In" Culture on the Margins, "Jon Cruz recounts the "discovery"
of black music by white elites in the nineteenth century, boldly
revealing how the episode shaped modern approaches to studying
racial and ethnic cultures. Slave owners had long heard black song
making as meaningless "noise." Abolitionists began to attribute
social and political meaning to the music, inspired, as many were,
by Frederick Douglass's invitation to hear slaves' songs as
testimonies to their inner, subjective worlds. This interpretive
shift--which Cruz calls "ethnosympathy"--marks the beginning of a
mainstream American interest in the country's cultural margins. In
tracing the emergence of a new interpretive framework for black
music, Cruz shows how the concept of "cultural authenticity" is
constantly redefined by critics for a variety of purposes--from
easing anxieties arising from contested social relations to
furthering debates about modern ethics and egalitarianism.

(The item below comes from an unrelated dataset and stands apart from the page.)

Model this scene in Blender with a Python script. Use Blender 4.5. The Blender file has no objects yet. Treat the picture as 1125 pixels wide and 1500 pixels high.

In focusing on the spiritual aspect of black music,
abolitionists, for example, pivoted toward an idealized religious
singing subject at the expense of absorbing the more socially and
politically elaborate issues presented in the slave narratives and
other black writings. By the end of the century, Cruz maintains,
modern social science also annexed much of this cultural turn. The
result was a fully modern tension-ridden interest in culture on the
racial margins of American society that has long had the effect of
divorcing black culture from politics.